Political Tribalism

Deep down there is more in common between Republicans and Democrats than there is between people who use all caps on online message boards.

To illustrate, here’s a short quiz which determines whether or not I would ever want to discuss politics with you:

I am voting for my candidate because (select one):

A. My top priorities align with his policy proposals.
B. We’re on the same softball team and he’s likable enough when not yammering about marginal tax rates.
C. THE OTHER GUY IS EVIL AND ALL THAT’S WRONG WITH AMERICA.
EVIL!
I AM SPROUTING HEMORRHOIDS LIKE GRAPE CLUSTERS JUST THINKING ABOUT HOW MUCH I HATE HIM! AAAAARGH! A VEIN JUST BURST IN MY EYE!
D. As with all of life’s decisions, I flipped a coin.

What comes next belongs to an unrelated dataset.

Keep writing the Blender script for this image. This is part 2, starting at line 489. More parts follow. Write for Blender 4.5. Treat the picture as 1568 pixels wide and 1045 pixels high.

People that answer “C” are not people I care to associate with. Though if necessary I will manipulate them to promote my political interests and/or sell hemorrhoid cream.

Passion is good. If we weren’t enthusiastic about voting we would be British. I get pretty worked up about tariffs and corn subsidies, personally. But there is a difference between conviction and blind hatred. Later tonight, when the presidential candidates adjourn to their respective trailers to jam needles into voodoo dolls, Twitter will drown in a torrent of bile. People in bars will shout obscenities at the television screen. Relationships will end.

Much of the statements will boil down to, “I just don’t trust X,” or, “X is a terrible person!” or the honest and direct “I hate X! LIAR!”

When you hear people saying these things, what they usually mean is, “I love my tribe. I hate the other tribe!” Politics is, for much of the population, just reinforcement of group identity. Actual policy consideration rarely enters the equation.

An interesting experiment happened in Wilburton, Oklahoma some years back. A group of local children with no significant demographic differences were sent to summer camp, and arbitrarily separated into two groups. If one group condemned swearing, the other would start dropping the f-bomb. If the one skipped church, the other would form Bible studies. The lads came in homogeneous but, once differentiated as separate “teams,” manufactured their own reasons to dislike the other group.

Then they were all eaten by bears.

Okay, I made up the bit about bears. But the anecdote is otherwise true: people have a puzzling urge to form tribes and hate other tribes. Republicans and Democrats are no exception.

Overall most candidates (including this year’s presidential crop) are intelligent, hard-working people who love their families. Yes, we do get the occasional bad apple with a freezer full of money or possibly a severed head. Generally, though, both candidates in an election care deeply about our country. They differ on how to promote the republic, not whether or not we should destroy it. It’s up to level-headed voters to avoid ruin and choose the best proposed route to freedom and prosperity.

There are actual policy differences between the candidates, and some of them may well be disastrous. The last debate revealed that one candidate is predominantly concerned with actual economic growth, whereas the other is concerned with relative economic growth. In tonight’s scrum one will promote economic sanctions against Iran, while the other will say pretty much the same thing using stronger adverbs.

All well and good. Stick by your positions and vote for the candidate who promotes them. The people who annoy me are those who hate Mitt Romney because he’s wealthy/Mormon/Cylon and planning to reinstate feudalism, or are convinced that Obama is really a Kenyan/Muslim/Reptoid sleeper agent bent on destroying America.

Partisanship without thought is just feeble mindedness dressed up as patriotism.